# Work required
Everything from the first line down to the line containing "R=math.radians" should be reproduced exactly; please include nothing else.
= = = = = = =
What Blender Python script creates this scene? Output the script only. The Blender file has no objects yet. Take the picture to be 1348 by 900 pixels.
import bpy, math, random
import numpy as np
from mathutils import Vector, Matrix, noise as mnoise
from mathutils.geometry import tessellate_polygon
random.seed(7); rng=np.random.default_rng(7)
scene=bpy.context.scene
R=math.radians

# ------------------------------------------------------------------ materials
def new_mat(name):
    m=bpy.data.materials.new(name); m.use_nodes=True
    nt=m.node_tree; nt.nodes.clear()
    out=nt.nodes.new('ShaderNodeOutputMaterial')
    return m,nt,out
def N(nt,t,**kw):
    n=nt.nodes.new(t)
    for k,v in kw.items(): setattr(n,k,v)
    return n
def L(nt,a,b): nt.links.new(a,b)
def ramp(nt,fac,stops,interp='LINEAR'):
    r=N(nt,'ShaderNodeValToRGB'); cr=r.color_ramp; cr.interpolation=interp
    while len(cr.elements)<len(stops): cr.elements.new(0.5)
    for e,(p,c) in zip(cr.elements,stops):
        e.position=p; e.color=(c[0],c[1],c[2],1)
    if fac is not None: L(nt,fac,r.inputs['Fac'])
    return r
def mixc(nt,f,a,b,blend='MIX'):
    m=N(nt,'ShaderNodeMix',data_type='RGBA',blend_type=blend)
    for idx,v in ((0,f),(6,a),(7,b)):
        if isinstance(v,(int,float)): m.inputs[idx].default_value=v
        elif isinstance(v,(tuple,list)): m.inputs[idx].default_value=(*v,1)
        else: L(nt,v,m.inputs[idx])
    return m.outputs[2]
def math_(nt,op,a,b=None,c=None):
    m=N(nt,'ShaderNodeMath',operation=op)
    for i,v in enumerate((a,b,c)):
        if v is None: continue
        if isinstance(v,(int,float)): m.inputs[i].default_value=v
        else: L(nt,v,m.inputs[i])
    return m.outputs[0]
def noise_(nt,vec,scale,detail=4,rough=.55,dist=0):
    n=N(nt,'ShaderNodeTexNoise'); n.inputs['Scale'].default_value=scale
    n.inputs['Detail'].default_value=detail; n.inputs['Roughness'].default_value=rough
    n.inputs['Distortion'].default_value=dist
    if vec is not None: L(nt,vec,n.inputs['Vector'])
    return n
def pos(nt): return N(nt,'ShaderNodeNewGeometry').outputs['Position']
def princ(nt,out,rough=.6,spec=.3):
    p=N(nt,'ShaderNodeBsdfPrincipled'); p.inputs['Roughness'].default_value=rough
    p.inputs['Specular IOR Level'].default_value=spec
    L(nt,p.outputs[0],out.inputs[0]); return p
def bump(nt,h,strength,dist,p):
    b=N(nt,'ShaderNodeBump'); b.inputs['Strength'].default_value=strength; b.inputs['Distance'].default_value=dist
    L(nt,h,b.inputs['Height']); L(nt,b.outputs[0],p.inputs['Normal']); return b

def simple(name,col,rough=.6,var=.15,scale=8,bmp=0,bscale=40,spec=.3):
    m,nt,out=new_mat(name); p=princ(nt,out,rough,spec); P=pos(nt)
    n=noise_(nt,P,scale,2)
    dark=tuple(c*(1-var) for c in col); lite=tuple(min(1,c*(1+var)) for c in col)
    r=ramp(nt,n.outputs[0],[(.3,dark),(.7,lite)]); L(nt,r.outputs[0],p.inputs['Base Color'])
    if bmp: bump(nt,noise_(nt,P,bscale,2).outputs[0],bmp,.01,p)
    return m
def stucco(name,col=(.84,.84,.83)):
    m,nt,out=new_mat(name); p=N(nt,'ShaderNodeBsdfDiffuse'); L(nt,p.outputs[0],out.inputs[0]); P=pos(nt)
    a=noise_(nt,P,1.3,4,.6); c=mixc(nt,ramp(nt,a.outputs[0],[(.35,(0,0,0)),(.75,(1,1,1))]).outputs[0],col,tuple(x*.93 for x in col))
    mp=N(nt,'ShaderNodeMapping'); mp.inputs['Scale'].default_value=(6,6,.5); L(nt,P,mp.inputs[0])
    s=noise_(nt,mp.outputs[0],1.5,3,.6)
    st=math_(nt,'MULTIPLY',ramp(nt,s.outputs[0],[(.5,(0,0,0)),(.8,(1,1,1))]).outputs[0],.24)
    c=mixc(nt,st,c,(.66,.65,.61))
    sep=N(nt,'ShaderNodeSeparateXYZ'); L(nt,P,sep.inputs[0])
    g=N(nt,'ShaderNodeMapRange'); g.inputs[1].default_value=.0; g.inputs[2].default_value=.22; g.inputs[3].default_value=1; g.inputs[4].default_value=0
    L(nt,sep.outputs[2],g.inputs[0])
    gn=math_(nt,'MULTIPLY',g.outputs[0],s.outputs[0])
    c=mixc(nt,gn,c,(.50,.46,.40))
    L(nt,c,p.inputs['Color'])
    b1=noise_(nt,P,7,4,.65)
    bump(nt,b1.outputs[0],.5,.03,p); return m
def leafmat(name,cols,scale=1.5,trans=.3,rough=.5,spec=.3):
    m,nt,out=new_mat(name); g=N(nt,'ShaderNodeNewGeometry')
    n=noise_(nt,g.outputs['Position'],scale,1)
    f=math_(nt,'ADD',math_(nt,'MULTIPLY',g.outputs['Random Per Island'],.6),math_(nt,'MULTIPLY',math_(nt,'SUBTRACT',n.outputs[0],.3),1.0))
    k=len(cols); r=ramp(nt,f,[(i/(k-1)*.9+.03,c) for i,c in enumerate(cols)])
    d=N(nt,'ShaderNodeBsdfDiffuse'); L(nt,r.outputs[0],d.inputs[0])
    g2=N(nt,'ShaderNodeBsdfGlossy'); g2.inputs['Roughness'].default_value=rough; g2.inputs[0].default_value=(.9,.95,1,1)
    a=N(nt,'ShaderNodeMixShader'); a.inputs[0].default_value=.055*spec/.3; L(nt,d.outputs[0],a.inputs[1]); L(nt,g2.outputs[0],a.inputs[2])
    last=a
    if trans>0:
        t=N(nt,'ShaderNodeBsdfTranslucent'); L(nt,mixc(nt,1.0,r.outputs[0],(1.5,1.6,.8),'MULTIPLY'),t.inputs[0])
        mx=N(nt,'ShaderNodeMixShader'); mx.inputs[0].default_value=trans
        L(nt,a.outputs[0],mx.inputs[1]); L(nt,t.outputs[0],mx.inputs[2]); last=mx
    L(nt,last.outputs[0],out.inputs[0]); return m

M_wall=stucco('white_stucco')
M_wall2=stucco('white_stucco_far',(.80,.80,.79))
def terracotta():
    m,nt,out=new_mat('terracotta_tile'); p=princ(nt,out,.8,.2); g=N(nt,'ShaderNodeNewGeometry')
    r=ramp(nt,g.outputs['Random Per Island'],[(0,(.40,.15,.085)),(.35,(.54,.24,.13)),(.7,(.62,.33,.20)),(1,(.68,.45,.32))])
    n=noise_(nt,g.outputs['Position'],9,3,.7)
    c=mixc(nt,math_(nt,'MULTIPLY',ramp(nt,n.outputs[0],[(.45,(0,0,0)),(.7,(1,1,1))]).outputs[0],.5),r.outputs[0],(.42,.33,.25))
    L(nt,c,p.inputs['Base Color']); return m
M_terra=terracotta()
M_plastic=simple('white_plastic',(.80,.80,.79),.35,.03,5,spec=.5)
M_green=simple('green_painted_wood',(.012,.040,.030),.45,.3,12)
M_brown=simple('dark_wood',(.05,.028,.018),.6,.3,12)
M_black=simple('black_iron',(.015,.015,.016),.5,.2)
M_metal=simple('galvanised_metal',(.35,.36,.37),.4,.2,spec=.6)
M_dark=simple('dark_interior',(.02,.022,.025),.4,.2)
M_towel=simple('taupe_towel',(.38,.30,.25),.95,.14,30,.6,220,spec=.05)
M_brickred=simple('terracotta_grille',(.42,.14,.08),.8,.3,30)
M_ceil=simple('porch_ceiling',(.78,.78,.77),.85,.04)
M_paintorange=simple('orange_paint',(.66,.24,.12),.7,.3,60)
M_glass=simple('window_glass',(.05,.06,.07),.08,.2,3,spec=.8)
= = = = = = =
# Response to the task
What Blender Python script creates this scene? Output the script only. The Blender file has no objects yet. Take the picture to be 1348 by 900 pixels.
import bpy, math, random
import numpy as np
from mathutils import Vector, Matrix, noise as mnoise
from mathutils.geometry import tessellate_polygon
random.seed(7); rng=np.random.default_rng(7)
scene=bpy.context.scene
R=math.radians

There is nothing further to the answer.